Is the Calm the F*ck Down parenting trend good advice or just another fad? Here is what our stay-at-home mom blogger thinks.
Follow along as Jennifer Pinarski shares her experiences about giving up her big city job and lifestyle to live in rural Ontario with her husband, while staying home to raise their two young children.
Over the weekend, a couple of friends sent me the recent Huffington Post article by dad blogger David Vienna. He discusses a new parenting technique he stumbled across that will revolutionize the way you parent. It's referred to as Calm the F*ck Down (CTFD), and there are just two steps to the method:
1. Calm the f*ck down.
2. There is no second step.
In his HuffPost Live interview, Vienna revealed to panelist Caitlyn Becker that his original decision to inform parents about the CTFD method came about because he found that most of us took developmental milestones too seriously. For example, he wrote, "[are] worried your friend's child has mastered the alphabet quicker than your child? Calm the f*ck down.”
Vienna's audience, however, either didn't share his sense of humour or just lacked common sense. Huffington Post user "sgillhoolley" writes:
“What's that, young Johnny is drinking draino?!? CTFD... you can always have another kid. Little Suzie has started selling herself in the washroom at school?!? CTFD, at least she is learning a trade. It takes a special kinda deluded to think that doing nothing is the best way to go."

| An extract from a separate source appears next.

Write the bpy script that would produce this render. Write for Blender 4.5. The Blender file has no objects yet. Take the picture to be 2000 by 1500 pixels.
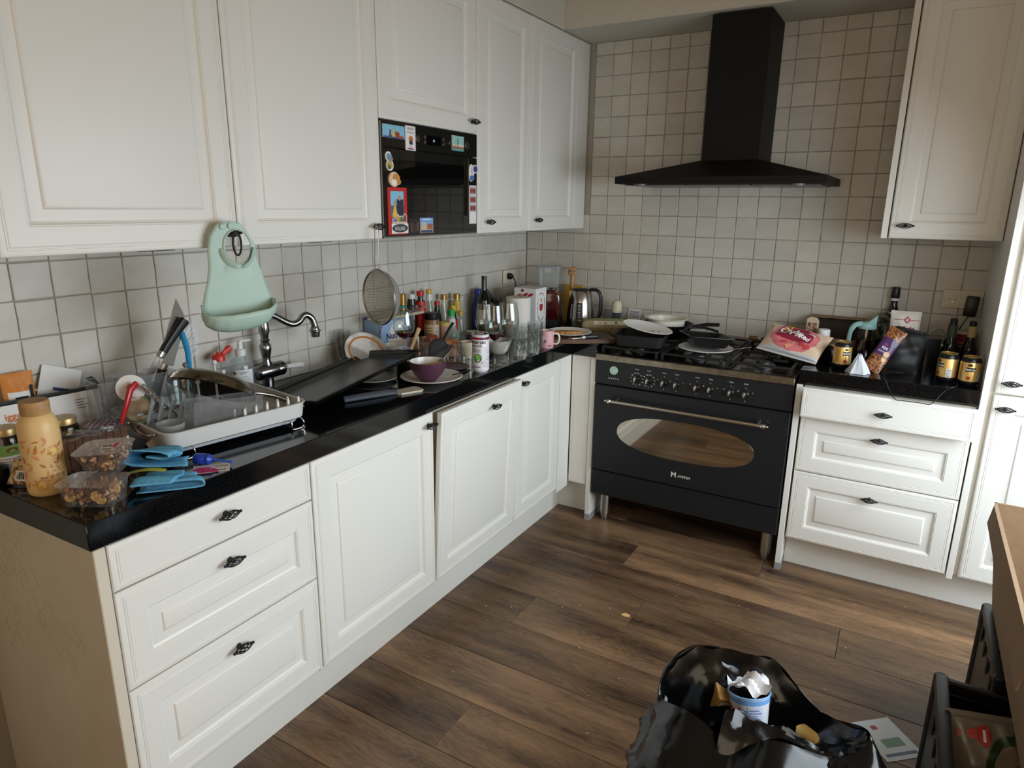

And that was only one of the hundreds of comments pitching probable disasters — one of which included a reference to a child getting stuck in a wood chipper. Seriously, a wood chipper? Unless you’re a lumberjack, the odds of your child getting stuck in a wood chipper are slim. In fact, I know a lumberjack. Maybe it would shock some people to know that his children spend time at his wood lot and still have all their limbs attached.
To me, the Calm the F*ck Down method is just another way to say "trust your gut." Granted, CTFD trumps "trust your gut" because it has a potty word in it, but the premise is the same. Gordon Marino, a philosophy professor at Olaf College and a panelist during Vienna’s interview, believes that humans are nurturing by instinct — which is, above all, what children really need.
If you’ve read my blog for awhile now or know me in real life, you’ll know that there is very little that I worry about. So, if there was such a thing as being an early adopter of CTFD, then I’m it.
I’ve written about letting my six-year-old son go into a men’s washroom by himself and allowing my daughter run around barefoot in public. And, without fail, there were a few parents who worried that my son would be sexually abused or that my daughter would step on a used hypodermic needle. But guess what? They haven’t, and I fully credit the simplicity of the CTFD method. For example, my son and I were in a family restaurant where we know the staff and regular customers. If we were at a truck stop on the side of the highway in a foreign country, I’d absolutely make him go in women’s washroom with me (and make sure that my daughter was wearing shoes), because my instinct is to protect my children from harm. Just as I’m sure that is your instinct as well. Today’s generation of kids will turn out just fine if we love them and allow them to be adventurous.
That being said, if you’re married to a lumberjack, just don't give your kids the manual for the wood chipper — instead, show them how to use it safely.